- INFORMATION SHOWN -
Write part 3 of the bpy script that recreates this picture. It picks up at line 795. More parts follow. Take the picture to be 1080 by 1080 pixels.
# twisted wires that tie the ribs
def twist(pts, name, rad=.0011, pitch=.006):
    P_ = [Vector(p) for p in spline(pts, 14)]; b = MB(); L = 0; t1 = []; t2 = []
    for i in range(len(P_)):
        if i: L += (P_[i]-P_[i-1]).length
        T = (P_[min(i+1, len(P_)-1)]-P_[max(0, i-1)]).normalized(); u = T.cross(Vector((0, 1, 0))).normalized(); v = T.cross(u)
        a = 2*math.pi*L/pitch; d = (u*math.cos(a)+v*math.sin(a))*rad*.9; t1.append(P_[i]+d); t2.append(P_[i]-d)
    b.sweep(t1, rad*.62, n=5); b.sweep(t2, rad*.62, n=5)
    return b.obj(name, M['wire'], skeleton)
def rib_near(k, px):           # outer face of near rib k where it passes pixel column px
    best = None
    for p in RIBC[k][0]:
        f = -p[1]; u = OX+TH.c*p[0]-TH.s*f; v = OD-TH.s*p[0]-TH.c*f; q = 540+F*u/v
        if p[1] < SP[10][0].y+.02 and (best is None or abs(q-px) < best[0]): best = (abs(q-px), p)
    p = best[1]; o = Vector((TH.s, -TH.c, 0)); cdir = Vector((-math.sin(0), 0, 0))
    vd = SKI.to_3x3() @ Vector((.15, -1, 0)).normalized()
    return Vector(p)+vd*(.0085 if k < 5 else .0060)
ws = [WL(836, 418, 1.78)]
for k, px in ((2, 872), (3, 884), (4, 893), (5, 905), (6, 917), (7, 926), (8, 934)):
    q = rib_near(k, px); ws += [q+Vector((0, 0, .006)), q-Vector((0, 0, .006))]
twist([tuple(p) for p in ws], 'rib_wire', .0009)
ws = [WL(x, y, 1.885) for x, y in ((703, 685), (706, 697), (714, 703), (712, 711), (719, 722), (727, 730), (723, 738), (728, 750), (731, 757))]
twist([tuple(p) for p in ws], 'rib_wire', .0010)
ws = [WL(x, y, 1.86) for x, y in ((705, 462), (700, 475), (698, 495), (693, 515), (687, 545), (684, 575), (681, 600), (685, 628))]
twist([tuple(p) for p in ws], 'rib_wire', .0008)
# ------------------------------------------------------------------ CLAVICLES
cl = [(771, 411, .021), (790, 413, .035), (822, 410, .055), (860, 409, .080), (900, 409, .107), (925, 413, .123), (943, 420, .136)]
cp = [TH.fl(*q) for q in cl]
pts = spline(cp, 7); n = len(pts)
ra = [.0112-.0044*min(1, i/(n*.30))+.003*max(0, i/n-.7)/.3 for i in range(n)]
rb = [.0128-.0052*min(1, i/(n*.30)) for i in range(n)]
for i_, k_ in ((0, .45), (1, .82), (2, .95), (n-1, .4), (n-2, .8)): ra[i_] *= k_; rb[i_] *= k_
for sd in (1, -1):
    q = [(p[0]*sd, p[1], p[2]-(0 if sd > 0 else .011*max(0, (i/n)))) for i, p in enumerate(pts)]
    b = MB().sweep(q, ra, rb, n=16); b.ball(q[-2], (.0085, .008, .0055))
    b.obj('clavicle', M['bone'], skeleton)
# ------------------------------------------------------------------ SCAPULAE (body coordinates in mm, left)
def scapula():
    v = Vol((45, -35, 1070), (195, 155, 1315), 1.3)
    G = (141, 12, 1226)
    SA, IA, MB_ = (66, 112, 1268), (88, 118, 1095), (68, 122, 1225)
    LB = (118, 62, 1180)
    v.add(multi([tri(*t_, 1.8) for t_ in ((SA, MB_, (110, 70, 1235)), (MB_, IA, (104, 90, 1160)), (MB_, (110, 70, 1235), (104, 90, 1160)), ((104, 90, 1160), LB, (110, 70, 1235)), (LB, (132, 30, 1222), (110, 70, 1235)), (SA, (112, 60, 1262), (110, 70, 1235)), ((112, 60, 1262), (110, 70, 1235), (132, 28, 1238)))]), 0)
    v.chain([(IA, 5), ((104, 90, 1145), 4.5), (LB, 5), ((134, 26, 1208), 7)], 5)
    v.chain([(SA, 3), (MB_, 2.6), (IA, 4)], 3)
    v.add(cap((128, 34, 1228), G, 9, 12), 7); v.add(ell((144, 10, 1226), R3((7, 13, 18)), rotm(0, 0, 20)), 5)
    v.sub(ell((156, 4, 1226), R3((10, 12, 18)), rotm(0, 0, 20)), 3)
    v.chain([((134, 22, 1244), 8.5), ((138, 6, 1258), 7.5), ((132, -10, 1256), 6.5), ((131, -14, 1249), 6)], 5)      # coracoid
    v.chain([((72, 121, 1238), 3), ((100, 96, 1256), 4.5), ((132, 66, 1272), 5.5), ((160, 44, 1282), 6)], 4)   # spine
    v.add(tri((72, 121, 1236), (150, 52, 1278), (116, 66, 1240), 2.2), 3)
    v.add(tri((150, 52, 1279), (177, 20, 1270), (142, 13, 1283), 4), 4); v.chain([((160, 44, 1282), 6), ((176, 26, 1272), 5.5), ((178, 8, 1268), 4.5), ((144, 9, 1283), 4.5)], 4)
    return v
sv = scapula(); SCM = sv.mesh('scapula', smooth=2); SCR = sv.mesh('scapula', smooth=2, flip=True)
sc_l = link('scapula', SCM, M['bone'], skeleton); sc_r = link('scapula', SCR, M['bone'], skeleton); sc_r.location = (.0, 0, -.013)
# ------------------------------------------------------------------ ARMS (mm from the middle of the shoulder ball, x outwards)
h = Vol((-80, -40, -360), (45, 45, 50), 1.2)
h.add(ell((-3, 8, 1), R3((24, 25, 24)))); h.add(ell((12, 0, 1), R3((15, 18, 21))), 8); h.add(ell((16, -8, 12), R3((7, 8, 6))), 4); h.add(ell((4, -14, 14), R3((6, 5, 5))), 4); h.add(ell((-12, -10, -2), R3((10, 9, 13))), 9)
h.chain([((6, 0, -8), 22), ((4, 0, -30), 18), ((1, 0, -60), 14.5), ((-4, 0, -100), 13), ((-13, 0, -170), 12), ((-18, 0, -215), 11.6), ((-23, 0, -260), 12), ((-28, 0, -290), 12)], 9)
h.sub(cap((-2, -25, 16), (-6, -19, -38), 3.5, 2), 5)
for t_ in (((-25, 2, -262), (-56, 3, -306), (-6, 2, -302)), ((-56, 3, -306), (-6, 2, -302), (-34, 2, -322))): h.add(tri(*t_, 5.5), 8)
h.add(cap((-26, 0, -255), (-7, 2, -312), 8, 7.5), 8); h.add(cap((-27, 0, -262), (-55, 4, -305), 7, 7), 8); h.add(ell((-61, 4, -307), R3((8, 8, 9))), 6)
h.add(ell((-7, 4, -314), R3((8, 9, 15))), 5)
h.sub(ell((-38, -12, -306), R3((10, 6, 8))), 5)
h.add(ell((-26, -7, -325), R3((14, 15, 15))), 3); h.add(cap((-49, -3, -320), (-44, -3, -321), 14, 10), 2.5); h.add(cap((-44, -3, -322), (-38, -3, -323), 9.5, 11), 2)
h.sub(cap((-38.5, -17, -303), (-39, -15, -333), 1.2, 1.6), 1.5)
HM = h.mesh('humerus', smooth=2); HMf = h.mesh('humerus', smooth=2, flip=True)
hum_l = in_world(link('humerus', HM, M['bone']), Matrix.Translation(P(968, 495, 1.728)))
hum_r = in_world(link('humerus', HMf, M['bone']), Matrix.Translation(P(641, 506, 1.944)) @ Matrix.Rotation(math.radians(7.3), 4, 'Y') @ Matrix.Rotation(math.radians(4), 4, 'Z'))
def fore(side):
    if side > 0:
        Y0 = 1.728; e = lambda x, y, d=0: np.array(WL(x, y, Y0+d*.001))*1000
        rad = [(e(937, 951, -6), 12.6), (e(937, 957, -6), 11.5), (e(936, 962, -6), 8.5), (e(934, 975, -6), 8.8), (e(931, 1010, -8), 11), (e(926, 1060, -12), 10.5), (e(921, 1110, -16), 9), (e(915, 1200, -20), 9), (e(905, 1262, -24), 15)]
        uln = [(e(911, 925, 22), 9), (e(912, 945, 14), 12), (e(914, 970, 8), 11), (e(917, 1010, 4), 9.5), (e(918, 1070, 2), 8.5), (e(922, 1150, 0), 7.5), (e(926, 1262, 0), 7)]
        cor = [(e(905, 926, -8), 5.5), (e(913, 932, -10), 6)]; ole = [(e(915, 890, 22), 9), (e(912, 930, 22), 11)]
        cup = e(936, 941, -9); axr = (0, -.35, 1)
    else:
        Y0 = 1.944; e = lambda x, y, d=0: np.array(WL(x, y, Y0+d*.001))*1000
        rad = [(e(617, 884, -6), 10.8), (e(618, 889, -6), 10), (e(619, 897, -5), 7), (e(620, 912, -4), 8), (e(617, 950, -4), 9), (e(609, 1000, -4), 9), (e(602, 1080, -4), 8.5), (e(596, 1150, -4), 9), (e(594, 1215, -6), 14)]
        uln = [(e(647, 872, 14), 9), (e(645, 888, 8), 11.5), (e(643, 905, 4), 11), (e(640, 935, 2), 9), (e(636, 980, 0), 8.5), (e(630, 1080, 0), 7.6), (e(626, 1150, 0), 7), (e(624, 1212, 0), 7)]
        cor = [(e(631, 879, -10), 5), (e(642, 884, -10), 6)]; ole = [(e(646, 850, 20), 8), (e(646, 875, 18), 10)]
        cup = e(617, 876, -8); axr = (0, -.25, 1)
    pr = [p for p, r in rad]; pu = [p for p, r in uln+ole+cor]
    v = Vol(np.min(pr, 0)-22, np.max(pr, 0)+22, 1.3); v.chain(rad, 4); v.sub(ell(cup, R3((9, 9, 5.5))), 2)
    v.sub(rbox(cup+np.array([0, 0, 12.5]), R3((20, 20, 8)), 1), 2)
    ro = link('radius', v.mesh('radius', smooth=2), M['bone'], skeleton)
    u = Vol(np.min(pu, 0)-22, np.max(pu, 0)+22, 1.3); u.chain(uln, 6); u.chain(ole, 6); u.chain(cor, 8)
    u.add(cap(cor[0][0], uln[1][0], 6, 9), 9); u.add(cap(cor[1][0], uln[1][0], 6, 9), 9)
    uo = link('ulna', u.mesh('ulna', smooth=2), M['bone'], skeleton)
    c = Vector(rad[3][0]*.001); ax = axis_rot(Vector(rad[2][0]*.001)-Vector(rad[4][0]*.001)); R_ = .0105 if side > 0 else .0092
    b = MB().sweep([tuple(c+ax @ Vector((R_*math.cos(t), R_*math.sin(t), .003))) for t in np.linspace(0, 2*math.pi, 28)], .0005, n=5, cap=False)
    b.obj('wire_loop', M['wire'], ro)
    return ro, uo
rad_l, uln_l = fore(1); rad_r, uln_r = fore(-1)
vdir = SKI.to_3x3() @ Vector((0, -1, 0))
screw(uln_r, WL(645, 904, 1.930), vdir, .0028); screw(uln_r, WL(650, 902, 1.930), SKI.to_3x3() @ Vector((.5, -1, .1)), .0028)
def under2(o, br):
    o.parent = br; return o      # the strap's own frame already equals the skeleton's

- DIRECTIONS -
Gather every line containing the word "that" and copy it.

- TASK RESPONSE -
Write part 3 of the bpy script that recreates this picture. It picks up at line 795. More parts follow. Take the picture to be 1080 by 1080 pixels.
# twisted wires that tie the ribs